HALKIN, SHMUEL (1897–1960), Soviet Yiddish poet. Born in Rogachev, Belorussia, Halkin grew up in a ḥasidic home and early came under the influence of Hebrew poetry and wrote Hebrew lyrics. He dreamed of becoming an artist, but ultimately turned to Yiddish poetry and was encouraged by Peretz *Markish in Ekaterinoslav (now Dnepropetrovsk, Ukraine) and by David *Hofstein in Moscow. His first book of lyrics, Lider ("Poems"), appeared in 1922. Other volumes of poems and plays followed between 1929 and 1948. Until 1924, Halkin belonged to a Zionist circle and contemplated settling in Palestine, as is evident from a Hebrew song, Shir ha-Ḥaluẓah, written at this time and published in Israel after his death. In his autobiography, he acknowledged the influence of Judah Halevi and Solomon ibn Gabirol in the shaping of his lyric personality. Attacked for his Jewish nationalism, his nostalgic despair, and his deviation from the Communist party line on literature, he was compelled to recant his literary heresies. Thereafter, he avoided controversial themes and, in his 1932 poetic collection Far dem Nayem Fundament ("For the New Foundation"), formulated the Soviet writers' credo: "We write what we want to-/we write what we have to." He fruitfully worked with Yiddish theater: Shulamis (1940), a dramatic poem, based on *Goldfaden, and a verse drama, Bar Kokhva (1939), were staged in Moscow and by other theater troupes. In the latter he describes in a communist-ideological spirit the social and class differences between Bar Kokhba and R. Akiva on the one hand and the rich classes of Judea on the other. In 1939 he was decorated with the Order of the Sign of Honor. He translated some of Shakespeare's plays (most notably King Lear) and some of the works of Pushkin, Gorki, and other Russian authors into Yiddish.

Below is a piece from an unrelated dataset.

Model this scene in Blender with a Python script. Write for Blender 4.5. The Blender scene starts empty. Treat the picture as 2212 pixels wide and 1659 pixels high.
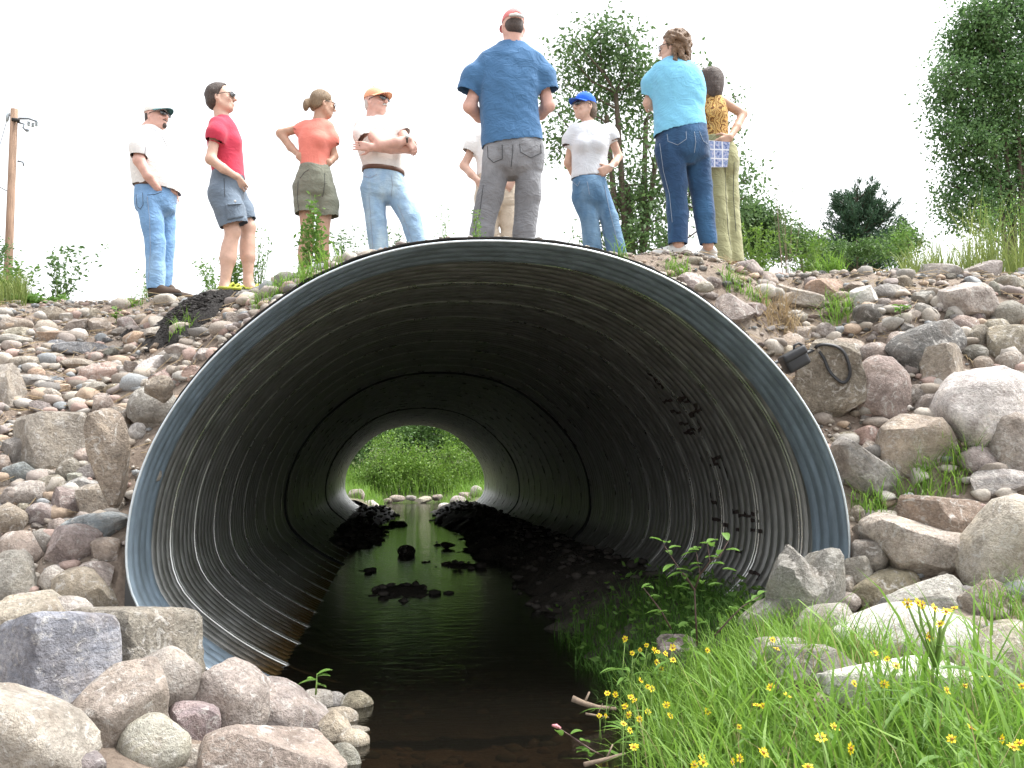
import bpy, math, random
import numpy as np
from mathutils import Vector, Matrix, noise

# ------------------------------------------------------------------ camera, sky, sun, exposure
S = bpy.context.scene
COL = S.collection
YAW, PITCH = math.radians(6.68), math.radians(4.91)
CAM = np.array([-0.595, -5.5, 1.2])
cam_data = bpy.data.cameras.new('camera')
cam_data.sensor_width = 36.0
cam_data.lens = 36.0 * 1000 / 1024
cam_data.clip_start, cam_data.clip_end = 0.05, 2000
cam = bpy.data.objects.new('camera', cam_data)
COL.objects.link(cam)
cam.location = CAM
cam.rotation_euler = (math.pi / 2 + PITCH, 0, -YAW)
S.camera = cam

SUN_EL, SUN_AZ = math.radians(66), math.radians(85)      # azimuth: 0 = +Y, 90 = +X
world = bpy.data.worlds.new('World')
S.world = world
world.use_nodes = True
wn = world.node_tree.nodes; wl = world.node_tree.links
wn.clear()
sky = wn.new('ShaderNodeTexSky'); sky.sky_type = 'NISHITA'; sky.sun_disc = False
sky.sun_elevation = SUN_EL; sky.sun_rotation = SUN_AZ
sky.air_density = 1.0; sky.dust_density = 4.0; sky.ozone_density = 1.0
hs = wn.new('ShaderNodeHueSaturation'); hs.inputs['Saturation'].default_value = 0.12; hs.inputs['Value'].default_value = 1.5
bg = wn.new('ShaderNodeBackground'); bg.inputs['Strength'].default_value = 0.15
wo = wn.new('ShaderNodeOutputWorld')
wl.new(sky.outputs[0], hs.inputs['Color']); wl.new(hs.outputs[0], bg.inputs['Color']); wl.new(bg.outputs[0], wo.inputs[0])

sun_data = bpy.data.lights.new('sun', 'SUN')
sun_data.energy = 2.0; sun_data.angle = math.radians(14); sun_data.color = (1.0, 0.96, 0.9)
sun = bpy.data.objects.new('sun', sun_data); COL.objects.link(sun)
sdir = Vector((math.sin(SUN_AZ) * math.cos(SUN_EL), math.cos(SUN_AZ) * math.cos(SUN_EL), math.sin(SUN_EL)))
sun.rotation_euler = sdir.to_track_quat('Z', 'Y').to_euler()
sun.location = sdir * 60

S.view_settings.view_transform = 'Standard'
S.view_settings.look = 'None'
S.view_settings.exposure = 1.08
S.view_settings.gamma = 1.0
S.view_settings.use_curve_mapping = False
S.cycles.use_denoising = True
S.cycles.max_bounces = 10
S.cycles.diffuse_bounces = 5
S.cycles.glossy_bounces = 5
S.cycles.transparent_max_bounces = 16

random.seed(7)
RNG = np.random.default_rng(11)

# ------------------------------------------------------------------ survey helpers
# Positions were measured on the photograph (2212 px wide frame) and turned into points of the place at a known distance.
FPX = 1000 * 2212 / 1024
_fw = np.array([math.sin(YAW) * math.cos(PITCH), math.cos(YAW) * math.cos(PITCH), math.sin(PITCH)])
_rt = np.array([math.cos(YAW), -math.sin(YAW), 0.0])
_up = np.cross(_rt, _fw)
def sight(px, py):
    d = _fw * FPX + _rt * (px - 1106) - _up * (py - 829.5)
    return d / d[1]
def at(px, py, Y):
    return CAM + sight(px, py) * (Y - CAM[1])

# ------------------------------------------------------------------ object helpers
def tag(o, label=None, cat=None, group=None, kind=None):
    if label: o['label'] = label
    if cat: o['category'] = cat
    if group: o['group'] = group
    if kind: o['kind'] = kind
    return o
def empty(name, loc):
    o = bpy.data.objects.new(name, None); COL.objects.link(o)
    o.location = loc; o.empty_display_size = 0.1
    return o
def link(name, me, mat=None, parent=None):
    o = bpy.data.objects.new(name, me); COL.objects.link(o)
    if mat is not None and len(me.materials) == 0: me.materials.append(mat)
    if parent is not None:
        o.parent = parent
        p = Vector((0, 0, 0)); q = parent
        while q is not None: p += q.location; q = q.parent
        o.location = -p                  # meshes are written in world coordinates
    return o
def mesh(name, V, Fs, smooth=True):
    me = bpy.data.meshes.new(name)
    V = np.asarray(V, dtype=np.float32)
    if isinstance(Fs, np.ndarray):
        n, k = Fs.shape
        me.vertices.add(len(V)); me.vertices.foreach_set('co', V.ravel())
        me.loops.add(n * k); me.loops.foreach_set('vertex_index', Fs.astype(np.int32).ravel())
        me.polygons.add(n)
        me.polygons.foreach_set('loop_start', np.arange(0, n * k, k, dtype=np.int32))
        me.polygons.foreach_set('loop_total', np.full(n, k, dtype=np.int32))
        me.update(calc_edges=True)
    else:
        me.from_pydata(V.tolist(), [], [tuple(map(int, f)) for f in Fs]); me.update()
    if smooth: me.polygons.foreach_set('use_smooth', np.ones(len(me.polygons), dtype=bool))
    me.validate()
    return me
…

His dramatic poem Ghettograd on the Warsaw Ghetto Uprising was scheduled for the Moscow Yiddish Theater in 1948, but the theater was closed when the Jewish *Anti-Fascist Committee was liquidated that year and Halkin was arrested as one of its prominent members and sent to a labor camp. He was released in 1955, rehabilitated, and, in 1958, decorated with the Order of the Red Banner. After his death in 1960, his native city named a street after him, and in 1966 a selection of his Yiddish lyrics was issued in Moscow. He was a cousin of Simon and Abraham S. *Halkin. His Lider fun Tfise un Lager ("Poems from Prison and Camp") was published in Tel Aviv in 1988.

bibliography:

lnyl, 3 (1960), 41ff.; J. Glatstein, In Tokh Genumen (1947), 350–8; C. Madison, Yiddish Literature (1968), 409–11. add. bibliography: Ch. Shmeruk (ed.), A Shpigl oyf a Shteyn (1987), 567–627, 759–61; J. Veidlinger, The Moscow State Yiddish Theater (2000), index.